Ao ser perguntado sobre que tipo de música ele faz, Roberto responde que é “caipira contemporâneo” ou “caipira erudito”, dependendo do ambiente em que estiver. E sente-se à vontade em feiras agropecuárias em que é contratado ou em refinadas salas aqui ou no exterior, em que toca, algumas das vezes, representando o Brasil em eventos culturais, a convite do Itamaraty.

Até o momento, sua obra musical, além das dezenas de discos, é extensa, a começar por trilhas sonoras de filmes, peças teatrais e novelas de TV, muitas das quais compostas com exclusividade. Mas não enjeita tocar ou gravar clássicos da música caipira, ou sertaneja de raiz, de duplas que fizeram ou fazem muito sucesso no país. É o caso da dupla Zé Mulato e Cassiano, formada por dois amigos, também candangos.

Outra coisa que ele tem como sagrado é o repasse do conhecimento, a difusão da viola, seus ritmos e melodias, o que faz de diversas formas. Pode ser em vídeos distribuídos no sistema escolar ou nas redes sociais da Internet, em CDs ou em livros, o mais completo dos quais é um manual de viola.

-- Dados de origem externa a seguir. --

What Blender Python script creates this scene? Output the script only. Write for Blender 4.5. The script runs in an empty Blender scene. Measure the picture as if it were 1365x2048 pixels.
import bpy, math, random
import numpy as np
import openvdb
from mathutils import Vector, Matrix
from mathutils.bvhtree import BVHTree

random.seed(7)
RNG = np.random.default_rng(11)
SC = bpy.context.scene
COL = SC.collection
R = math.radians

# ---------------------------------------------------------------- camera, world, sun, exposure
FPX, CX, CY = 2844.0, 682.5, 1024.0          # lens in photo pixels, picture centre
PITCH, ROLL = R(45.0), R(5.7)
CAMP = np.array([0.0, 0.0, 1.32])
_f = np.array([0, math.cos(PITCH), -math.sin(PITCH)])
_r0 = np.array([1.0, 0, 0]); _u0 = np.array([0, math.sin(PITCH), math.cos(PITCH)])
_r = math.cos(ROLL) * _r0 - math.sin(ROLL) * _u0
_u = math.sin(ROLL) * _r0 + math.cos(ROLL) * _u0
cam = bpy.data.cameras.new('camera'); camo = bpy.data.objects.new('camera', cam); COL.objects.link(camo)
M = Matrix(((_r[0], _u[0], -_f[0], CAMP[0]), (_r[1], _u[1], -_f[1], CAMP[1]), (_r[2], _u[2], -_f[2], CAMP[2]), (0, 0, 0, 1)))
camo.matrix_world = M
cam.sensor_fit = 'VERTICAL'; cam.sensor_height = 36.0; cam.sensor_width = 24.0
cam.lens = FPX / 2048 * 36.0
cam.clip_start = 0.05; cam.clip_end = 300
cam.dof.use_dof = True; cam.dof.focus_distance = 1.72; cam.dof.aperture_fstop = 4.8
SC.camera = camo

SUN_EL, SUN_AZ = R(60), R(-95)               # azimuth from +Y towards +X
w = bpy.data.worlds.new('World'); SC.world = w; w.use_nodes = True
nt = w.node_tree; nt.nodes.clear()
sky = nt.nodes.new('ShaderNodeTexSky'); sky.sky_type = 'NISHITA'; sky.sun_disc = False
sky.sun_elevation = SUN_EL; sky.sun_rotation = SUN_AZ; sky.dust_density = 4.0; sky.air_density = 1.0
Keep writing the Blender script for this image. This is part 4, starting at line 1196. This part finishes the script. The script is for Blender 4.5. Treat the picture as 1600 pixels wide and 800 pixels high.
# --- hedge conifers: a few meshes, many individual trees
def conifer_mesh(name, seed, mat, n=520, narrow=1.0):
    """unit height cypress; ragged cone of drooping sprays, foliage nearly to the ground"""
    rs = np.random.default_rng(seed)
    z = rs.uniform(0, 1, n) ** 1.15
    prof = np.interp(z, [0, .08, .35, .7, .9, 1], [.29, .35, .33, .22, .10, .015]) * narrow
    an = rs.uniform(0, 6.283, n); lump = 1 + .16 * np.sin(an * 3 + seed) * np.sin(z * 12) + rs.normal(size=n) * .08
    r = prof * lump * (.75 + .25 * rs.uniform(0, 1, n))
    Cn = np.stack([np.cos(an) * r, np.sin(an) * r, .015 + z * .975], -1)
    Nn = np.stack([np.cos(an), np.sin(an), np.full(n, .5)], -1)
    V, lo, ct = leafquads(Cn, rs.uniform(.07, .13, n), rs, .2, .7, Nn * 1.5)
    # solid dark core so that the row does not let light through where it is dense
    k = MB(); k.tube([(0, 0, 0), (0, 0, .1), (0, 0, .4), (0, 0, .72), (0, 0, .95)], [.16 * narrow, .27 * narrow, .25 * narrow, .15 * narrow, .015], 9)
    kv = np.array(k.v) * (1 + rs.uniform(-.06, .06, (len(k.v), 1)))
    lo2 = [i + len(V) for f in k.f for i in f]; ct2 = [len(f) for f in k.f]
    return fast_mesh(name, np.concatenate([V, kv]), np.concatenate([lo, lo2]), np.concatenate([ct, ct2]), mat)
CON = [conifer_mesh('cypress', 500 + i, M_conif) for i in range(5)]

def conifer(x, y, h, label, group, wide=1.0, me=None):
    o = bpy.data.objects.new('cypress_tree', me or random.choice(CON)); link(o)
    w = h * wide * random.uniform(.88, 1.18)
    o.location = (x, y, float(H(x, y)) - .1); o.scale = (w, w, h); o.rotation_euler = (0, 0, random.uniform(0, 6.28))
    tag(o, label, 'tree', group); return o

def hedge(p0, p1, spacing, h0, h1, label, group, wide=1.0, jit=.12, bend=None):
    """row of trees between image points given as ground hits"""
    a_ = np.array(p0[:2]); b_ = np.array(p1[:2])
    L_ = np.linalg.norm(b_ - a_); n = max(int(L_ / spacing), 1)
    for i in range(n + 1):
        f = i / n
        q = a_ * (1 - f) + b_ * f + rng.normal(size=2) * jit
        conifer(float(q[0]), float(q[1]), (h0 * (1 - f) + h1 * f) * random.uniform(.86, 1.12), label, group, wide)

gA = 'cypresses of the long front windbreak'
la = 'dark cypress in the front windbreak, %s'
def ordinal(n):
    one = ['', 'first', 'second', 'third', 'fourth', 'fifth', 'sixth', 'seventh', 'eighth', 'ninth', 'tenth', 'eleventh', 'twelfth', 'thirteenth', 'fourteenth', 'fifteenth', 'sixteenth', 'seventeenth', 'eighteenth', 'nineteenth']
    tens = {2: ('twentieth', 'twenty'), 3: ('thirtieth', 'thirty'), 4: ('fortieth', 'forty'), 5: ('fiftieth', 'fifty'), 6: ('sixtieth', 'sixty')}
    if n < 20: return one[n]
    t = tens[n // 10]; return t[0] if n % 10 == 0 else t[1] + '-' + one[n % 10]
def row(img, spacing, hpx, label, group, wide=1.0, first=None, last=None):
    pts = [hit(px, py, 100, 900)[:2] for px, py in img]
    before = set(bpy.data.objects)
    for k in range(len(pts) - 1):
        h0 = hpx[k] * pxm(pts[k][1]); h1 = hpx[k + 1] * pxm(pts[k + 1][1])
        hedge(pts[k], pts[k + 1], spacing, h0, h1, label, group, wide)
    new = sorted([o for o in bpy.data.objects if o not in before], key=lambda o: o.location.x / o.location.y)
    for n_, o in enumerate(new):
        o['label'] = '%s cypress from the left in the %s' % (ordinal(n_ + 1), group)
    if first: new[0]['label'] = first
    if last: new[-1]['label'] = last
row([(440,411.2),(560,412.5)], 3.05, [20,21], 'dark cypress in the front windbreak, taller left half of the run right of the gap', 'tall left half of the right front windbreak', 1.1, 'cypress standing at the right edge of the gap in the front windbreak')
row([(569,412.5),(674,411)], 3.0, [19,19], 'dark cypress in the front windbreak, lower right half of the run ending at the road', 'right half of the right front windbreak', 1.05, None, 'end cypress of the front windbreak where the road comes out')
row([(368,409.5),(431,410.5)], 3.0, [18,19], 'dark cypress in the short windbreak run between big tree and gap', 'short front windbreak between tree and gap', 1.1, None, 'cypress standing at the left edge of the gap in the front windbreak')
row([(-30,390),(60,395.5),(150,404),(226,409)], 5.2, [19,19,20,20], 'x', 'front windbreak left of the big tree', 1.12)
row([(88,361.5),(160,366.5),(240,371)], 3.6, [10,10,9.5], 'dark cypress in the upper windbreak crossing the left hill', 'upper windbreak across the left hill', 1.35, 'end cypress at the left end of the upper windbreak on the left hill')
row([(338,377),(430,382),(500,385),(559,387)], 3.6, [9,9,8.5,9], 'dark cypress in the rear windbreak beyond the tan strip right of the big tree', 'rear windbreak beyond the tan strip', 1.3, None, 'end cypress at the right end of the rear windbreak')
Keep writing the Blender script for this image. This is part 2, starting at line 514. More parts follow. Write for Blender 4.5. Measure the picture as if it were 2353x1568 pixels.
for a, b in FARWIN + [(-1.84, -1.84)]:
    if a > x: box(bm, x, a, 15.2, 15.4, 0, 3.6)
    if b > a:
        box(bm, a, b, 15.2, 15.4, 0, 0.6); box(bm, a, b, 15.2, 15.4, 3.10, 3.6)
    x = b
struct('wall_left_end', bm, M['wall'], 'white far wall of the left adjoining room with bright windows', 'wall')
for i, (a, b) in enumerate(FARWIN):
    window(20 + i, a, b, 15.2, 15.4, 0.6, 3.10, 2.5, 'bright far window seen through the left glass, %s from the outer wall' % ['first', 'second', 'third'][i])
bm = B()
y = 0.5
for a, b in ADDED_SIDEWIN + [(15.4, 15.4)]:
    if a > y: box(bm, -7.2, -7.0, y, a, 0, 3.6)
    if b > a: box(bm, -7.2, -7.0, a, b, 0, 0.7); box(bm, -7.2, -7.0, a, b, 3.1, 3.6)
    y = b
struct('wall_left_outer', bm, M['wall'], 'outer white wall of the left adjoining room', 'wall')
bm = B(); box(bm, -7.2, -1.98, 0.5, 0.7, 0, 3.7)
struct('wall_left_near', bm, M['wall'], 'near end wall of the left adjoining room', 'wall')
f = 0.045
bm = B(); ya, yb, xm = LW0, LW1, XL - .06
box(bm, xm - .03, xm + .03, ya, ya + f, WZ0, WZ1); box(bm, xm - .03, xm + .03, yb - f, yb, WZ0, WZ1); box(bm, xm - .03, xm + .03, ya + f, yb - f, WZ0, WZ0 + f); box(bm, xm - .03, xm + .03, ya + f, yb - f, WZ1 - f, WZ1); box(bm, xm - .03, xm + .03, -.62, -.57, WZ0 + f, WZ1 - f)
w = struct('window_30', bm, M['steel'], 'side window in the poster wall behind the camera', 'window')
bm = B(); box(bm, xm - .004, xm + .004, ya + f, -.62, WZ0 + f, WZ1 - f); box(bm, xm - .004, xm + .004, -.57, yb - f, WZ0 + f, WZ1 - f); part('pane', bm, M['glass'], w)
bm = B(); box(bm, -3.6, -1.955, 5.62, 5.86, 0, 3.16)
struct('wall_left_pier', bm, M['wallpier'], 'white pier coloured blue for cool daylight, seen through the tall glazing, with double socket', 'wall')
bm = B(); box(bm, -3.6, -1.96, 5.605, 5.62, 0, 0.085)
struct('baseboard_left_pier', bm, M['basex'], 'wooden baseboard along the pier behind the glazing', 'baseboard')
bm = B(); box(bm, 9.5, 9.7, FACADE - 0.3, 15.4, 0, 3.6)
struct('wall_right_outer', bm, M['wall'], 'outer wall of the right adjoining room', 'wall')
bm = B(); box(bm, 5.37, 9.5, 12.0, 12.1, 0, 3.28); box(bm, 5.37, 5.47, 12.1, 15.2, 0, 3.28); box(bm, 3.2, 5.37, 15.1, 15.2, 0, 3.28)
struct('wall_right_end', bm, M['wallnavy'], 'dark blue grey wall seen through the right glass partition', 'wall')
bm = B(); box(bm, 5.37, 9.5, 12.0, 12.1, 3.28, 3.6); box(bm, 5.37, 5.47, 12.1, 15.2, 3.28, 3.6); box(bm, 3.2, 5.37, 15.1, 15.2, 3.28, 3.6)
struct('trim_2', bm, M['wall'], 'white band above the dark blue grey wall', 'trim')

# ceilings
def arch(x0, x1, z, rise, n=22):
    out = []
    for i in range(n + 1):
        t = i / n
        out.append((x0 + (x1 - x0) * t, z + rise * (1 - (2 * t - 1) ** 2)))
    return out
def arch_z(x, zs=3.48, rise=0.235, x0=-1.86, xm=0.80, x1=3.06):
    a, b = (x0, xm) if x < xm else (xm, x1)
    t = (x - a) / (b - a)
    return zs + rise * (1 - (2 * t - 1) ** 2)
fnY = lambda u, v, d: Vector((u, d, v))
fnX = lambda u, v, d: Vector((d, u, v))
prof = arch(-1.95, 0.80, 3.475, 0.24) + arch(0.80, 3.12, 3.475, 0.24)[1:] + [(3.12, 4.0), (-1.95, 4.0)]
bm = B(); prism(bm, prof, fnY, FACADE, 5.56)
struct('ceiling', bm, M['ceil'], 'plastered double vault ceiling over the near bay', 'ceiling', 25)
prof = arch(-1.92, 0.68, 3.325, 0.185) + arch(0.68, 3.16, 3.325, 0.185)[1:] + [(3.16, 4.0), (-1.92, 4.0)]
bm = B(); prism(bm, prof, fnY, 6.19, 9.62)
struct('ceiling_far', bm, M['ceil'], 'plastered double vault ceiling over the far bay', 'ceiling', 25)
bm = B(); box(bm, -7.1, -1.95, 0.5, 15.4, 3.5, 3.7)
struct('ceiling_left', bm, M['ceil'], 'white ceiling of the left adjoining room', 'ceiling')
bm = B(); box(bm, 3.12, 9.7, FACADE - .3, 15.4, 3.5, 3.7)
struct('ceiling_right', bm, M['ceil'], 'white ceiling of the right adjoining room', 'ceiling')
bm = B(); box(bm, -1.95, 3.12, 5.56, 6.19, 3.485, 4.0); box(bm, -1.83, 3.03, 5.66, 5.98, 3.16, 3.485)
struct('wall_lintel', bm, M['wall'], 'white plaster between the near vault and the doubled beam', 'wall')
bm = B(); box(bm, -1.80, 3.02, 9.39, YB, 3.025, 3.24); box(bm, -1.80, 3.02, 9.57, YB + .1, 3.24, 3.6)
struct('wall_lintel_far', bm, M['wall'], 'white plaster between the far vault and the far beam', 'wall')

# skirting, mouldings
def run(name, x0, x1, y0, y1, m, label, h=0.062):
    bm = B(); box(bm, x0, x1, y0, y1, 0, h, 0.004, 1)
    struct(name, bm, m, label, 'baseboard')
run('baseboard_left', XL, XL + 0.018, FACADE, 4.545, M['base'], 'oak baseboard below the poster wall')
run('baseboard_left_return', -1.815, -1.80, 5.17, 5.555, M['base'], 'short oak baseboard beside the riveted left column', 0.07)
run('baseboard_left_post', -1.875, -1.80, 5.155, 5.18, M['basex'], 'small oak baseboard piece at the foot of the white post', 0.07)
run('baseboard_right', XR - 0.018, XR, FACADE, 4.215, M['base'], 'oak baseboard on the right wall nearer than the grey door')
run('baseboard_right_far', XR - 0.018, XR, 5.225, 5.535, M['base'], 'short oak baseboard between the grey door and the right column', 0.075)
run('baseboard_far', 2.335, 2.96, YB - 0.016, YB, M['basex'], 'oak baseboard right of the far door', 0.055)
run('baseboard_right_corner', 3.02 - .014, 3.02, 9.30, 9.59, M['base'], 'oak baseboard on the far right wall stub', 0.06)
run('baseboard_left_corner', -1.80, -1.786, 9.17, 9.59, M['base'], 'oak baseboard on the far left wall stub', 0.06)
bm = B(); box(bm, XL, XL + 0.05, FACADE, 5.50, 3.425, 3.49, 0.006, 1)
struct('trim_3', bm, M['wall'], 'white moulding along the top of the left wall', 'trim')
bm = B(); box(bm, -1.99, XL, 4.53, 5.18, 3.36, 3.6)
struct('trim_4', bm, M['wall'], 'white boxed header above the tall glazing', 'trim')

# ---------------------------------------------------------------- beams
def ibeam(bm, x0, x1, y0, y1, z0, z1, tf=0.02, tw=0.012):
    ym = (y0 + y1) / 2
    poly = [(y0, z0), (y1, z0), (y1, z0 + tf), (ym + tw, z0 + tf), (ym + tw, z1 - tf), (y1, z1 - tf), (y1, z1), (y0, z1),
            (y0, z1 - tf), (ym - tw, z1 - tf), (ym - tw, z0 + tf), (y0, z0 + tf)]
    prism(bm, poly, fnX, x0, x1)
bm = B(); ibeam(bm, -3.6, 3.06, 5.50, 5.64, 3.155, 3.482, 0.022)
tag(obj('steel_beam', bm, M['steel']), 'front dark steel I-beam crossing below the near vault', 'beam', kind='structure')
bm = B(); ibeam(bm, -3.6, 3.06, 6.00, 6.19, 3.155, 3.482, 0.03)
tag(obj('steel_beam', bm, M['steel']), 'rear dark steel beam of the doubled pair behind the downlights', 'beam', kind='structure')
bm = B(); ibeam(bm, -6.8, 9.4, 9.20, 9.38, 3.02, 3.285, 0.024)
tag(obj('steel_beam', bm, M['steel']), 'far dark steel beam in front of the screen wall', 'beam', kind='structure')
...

–”Eu tô deixando tudo em livro, aplicativo, vídeo. Eu nunca escondi nada. Toda a minha técnica, tudo o que aprendi com os violeiros antigos, que eu sistematizei, está disponível”, afirma ele.

Em 1985, ele se transformou em professor da Escola de Música de Brasília, uma instituição pública, onde criou o primeiro curso de viola caipira de que se tem notícia. Ali ficou até janeiro de 2018, quando se aposentou. Mas não deixou de estudar e de tocar, até pelo contrário, pois tem a agenda de apresentações bem recheada pelos próximos meses.

De resto, segue com uma vida recatada como de costume, mora numa casa espaçosa, com quintal arborizado, numa área próxima ao centro de Brasília, com Juliana, sua solidária companheira de sempre, a filha Nara, de 13 anos, e o filho Ramiro, de 10.